- EXERCISE
Give only a count of the lines that include the string "Blender".
-*-*-
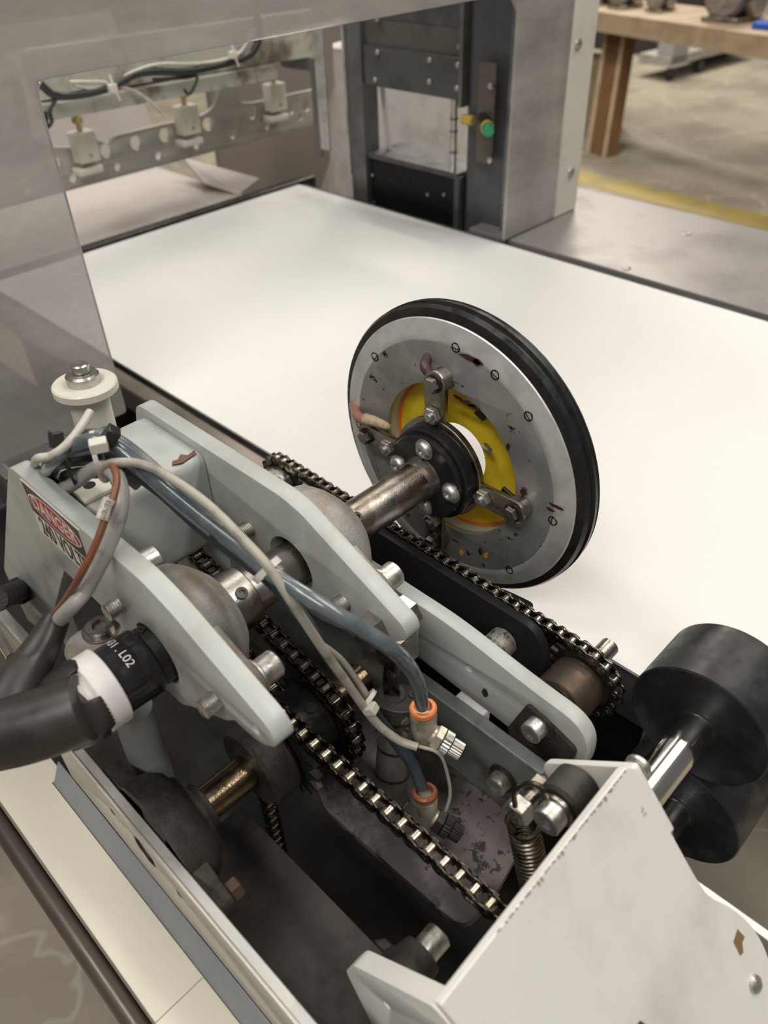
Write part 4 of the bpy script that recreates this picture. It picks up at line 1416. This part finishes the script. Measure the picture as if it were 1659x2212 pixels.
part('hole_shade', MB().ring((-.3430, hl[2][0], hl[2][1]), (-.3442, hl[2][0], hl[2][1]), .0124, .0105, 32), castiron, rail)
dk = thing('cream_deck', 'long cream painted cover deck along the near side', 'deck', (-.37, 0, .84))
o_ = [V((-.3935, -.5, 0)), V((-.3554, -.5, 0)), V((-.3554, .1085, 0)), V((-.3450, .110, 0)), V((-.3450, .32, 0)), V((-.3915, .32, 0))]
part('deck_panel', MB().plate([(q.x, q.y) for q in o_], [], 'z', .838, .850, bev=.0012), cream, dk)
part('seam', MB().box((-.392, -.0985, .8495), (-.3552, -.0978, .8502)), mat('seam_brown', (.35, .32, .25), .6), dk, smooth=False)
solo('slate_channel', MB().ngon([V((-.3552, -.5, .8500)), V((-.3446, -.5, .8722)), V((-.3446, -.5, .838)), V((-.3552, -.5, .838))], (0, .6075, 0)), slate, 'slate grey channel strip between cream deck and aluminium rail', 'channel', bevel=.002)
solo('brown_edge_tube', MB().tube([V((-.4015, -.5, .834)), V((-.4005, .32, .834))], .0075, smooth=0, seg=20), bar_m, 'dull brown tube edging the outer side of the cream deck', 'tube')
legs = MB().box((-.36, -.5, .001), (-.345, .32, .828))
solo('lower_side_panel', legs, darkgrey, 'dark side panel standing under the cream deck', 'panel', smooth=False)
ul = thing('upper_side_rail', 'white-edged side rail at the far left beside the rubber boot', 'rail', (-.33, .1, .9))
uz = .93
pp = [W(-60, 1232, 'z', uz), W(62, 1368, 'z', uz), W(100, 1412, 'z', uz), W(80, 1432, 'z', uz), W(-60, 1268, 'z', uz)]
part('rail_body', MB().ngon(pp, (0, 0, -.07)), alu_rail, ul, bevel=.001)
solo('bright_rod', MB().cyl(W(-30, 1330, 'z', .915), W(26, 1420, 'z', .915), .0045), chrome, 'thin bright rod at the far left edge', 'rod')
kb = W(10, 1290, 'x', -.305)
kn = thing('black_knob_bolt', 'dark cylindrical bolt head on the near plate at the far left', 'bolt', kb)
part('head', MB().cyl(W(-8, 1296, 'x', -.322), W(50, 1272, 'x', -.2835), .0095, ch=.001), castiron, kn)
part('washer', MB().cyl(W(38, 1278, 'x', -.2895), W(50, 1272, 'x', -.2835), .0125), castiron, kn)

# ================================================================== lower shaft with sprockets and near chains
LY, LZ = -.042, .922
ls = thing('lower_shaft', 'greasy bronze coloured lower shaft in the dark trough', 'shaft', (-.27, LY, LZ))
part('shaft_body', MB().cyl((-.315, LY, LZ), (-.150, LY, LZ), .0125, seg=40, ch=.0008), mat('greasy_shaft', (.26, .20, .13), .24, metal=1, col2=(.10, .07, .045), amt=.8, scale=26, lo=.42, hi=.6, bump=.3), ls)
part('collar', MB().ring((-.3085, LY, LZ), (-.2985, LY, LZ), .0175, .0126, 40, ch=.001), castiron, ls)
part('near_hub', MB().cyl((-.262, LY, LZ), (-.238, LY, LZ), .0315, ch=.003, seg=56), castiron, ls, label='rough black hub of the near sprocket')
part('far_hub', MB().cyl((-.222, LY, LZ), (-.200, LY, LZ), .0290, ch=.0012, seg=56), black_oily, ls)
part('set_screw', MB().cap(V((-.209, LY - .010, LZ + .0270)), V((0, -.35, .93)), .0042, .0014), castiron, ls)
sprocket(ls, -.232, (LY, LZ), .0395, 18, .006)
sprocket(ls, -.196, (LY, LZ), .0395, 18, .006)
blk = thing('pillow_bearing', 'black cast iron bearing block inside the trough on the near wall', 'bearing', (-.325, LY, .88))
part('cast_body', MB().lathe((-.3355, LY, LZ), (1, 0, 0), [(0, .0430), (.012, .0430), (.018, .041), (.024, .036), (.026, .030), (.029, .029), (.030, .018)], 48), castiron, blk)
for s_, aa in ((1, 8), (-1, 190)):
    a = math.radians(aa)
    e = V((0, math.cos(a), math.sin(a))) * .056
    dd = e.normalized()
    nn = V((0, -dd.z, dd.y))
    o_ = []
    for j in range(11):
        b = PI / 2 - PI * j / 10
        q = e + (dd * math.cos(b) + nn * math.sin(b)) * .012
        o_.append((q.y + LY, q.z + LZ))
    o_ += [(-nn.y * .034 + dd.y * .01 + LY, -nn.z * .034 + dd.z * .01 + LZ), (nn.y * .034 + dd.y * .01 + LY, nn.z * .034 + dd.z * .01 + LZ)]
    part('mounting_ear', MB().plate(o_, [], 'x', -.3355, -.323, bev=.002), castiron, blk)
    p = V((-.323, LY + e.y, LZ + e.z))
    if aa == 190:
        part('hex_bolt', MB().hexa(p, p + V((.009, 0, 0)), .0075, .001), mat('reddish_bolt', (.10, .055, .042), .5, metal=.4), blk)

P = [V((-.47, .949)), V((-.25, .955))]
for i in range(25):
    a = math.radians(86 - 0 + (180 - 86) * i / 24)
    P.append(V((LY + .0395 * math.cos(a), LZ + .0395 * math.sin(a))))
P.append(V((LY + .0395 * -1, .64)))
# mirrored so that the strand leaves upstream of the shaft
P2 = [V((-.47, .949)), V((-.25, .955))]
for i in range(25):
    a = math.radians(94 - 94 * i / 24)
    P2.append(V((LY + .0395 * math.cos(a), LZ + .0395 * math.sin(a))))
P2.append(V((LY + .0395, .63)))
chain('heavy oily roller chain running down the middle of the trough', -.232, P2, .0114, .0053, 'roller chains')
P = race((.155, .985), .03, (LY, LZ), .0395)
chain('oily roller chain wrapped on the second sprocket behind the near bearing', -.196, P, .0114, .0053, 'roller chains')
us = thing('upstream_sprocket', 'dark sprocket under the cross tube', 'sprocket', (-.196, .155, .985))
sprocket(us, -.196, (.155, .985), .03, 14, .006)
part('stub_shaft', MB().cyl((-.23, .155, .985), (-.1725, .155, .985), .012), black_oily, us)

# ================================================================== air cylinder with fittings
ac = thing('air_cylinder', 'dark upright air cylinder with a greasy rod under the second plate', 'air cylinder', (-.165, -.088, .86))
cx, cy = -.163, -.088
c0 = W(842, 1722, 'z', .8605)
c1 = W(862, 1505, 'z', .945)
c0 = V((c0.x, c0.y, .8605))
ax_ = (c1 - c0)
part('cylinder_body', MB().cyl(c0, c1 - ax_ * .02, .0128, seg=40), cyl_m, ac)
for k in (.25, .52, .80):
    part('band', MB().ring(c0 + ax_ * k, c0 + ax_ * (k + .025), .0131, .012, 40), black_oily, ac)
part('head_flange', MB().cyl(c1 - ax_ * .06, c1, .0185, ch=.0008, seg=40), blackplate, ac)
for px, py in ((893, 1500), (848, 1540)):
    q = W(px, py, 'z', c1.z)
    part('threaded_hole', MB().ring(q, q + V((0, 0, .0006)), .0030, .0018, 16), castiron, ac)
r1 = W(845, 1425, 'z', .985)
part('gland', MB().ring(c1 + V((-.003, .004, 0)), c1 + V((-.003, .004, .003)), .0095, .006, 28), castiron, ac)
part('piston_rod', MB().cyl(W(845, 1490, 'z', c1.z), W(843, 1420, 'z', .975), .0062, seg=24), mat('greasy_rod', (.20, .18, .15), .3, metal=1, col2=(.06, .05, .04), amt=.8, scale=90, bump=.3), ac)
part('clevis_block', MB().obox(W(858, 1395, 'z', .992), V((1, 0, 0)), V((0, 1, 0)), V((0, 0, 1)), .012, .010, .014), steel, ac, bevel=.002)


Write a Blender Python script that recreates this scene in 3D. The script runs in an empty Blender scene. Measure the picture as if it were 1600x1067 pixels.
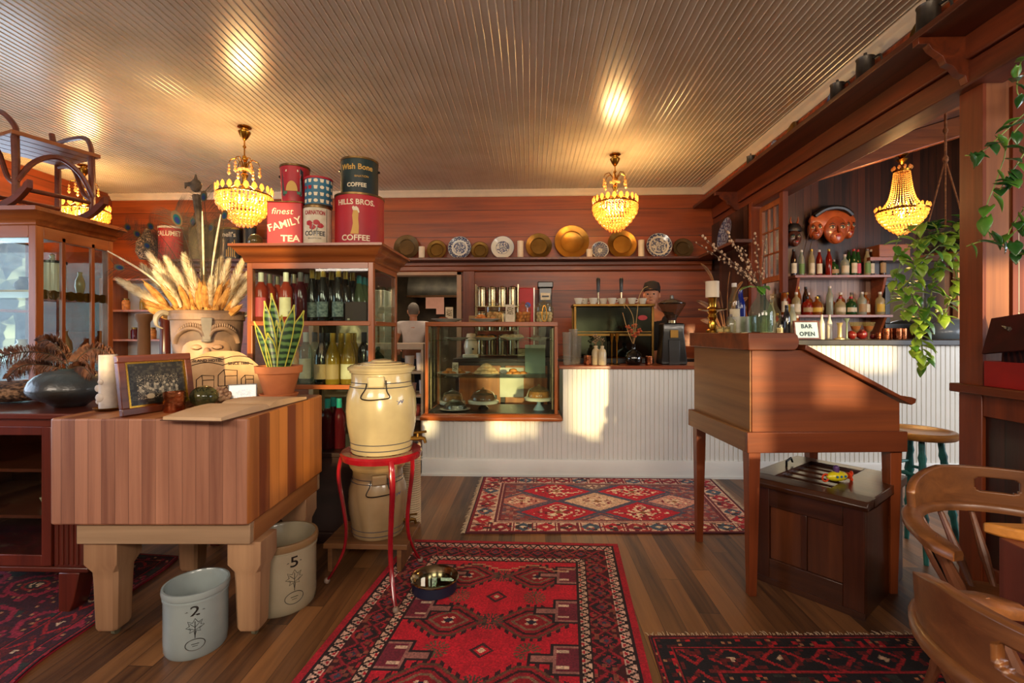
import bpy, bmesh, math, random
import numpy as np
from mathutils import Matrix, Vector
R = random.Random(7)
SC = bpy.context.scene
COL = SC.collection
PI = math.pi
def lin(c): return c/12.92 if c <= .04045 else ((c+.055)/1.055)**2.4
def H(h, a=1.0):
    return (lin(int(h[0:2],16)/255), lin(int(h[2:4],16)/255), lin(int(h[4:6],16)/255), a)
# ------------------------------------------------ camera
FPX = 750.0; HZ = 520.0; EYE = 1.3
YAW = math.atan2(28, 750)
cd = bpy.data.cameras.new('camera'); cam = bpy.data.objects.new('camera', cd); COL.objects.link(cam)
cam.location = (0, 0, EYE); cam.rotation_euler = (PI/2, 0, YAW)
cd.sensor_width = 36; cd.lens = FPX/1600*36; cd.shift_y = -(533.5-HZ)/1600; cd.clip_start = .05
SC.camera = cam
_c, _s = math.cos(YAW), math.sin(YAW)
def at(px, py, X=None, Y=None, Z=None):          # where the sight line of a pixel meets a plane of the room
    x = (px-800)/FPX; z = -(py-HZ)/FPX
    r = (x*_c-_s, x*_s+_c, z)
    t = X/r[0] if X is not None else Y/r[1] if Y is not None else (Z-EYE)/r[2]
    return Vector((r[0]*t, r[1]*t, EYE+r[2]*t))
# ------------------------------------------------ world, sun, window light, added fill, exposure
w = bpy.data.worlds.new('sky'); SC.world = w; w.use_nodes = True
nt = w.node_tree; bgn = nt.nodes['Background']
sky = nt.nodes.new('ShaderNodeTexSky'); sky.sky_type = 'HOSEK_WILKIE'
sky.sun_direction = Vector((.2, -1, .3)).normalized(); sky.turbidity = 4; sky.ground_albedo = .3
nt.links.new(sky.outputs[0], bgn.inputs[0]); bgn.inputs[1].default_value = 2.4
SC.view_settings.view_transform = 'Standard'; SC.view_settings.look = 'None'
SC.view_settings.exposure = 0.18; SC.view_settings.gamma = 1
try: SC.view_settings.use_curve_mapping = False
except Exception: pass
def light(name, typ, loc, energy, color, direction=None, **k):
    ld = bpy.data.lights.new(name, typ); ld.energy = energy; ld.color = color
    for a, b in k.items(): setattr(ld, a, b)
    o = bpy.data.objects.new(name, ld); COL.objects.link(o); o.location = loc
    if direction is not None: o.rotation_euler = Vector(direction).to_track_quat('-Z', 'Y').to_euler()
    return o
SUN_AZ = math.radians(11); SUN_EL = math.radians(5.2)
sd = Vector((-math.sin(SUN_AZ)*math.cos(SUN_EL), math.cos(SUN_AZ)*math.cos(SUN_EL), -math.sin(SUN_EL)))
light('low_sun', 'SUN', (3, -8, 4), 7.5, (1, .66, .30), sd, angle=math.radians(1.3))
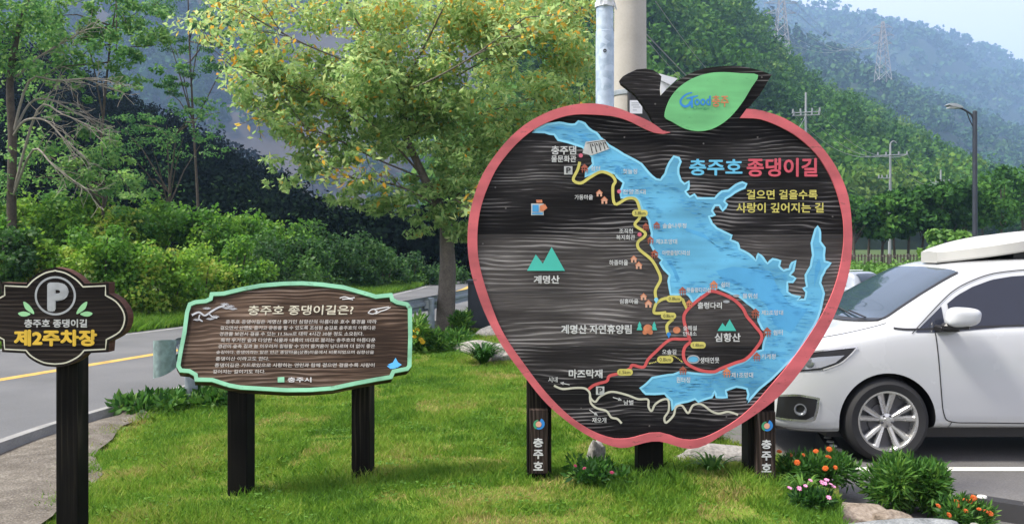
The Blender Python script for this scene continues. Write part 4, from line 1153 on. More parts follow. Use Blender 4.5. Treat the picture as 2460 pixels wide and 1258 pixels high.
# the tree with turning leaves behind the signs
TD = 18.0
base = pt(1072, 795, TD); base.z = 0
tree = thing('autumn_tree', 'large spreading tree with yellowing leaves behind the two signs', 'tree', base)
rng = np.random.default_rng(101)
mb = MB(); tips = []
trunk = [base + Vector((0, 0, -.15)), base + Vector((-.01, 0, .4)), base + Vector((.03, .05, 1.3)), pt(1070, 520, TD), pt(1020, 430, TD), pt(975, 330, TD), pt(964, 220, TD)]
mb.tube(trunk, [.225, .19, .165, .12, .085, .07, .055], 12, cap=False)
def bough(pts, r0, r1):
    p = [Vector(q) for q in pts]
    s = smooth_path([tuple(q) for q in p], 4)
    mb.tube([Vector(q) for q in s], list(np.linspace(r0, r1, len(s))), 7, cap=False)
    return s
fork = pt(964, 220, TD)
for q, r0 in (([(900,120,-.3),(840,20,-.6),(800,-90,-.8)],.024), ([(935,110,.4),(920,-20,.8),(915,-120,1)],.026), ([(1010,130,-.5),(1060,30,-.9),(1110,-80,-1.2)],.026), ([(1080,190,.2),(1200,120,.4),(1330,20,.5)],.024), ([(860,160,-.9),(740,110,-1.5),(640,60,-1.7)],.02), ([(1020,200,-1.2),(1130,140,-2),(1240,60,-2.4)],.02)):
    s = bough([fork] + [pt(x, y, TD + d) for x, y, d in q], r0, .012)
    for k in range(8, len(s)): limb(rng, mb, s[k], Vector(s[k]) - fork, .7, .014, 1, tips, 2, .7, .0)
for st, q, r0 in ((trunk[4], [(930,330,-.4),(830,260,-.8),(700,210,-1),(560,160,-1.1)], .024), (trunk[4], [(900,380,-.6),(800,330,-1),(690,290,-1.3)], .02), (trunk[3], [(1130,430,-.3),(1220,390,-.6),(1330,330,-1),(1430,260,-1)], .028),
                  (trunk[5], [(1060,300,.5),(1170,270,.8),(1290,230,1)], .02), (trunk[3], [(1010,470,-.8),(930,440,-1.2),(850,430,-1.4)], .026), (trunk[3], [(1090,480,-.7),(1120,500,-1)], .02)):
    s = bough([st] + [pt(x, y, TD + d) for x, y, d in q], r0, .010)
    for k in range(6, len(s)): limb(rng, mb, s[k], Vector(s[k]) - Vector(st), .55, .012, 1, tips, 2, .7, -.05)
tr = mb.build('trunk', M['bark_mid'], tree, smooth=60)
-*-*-
- FINISHED TASK
2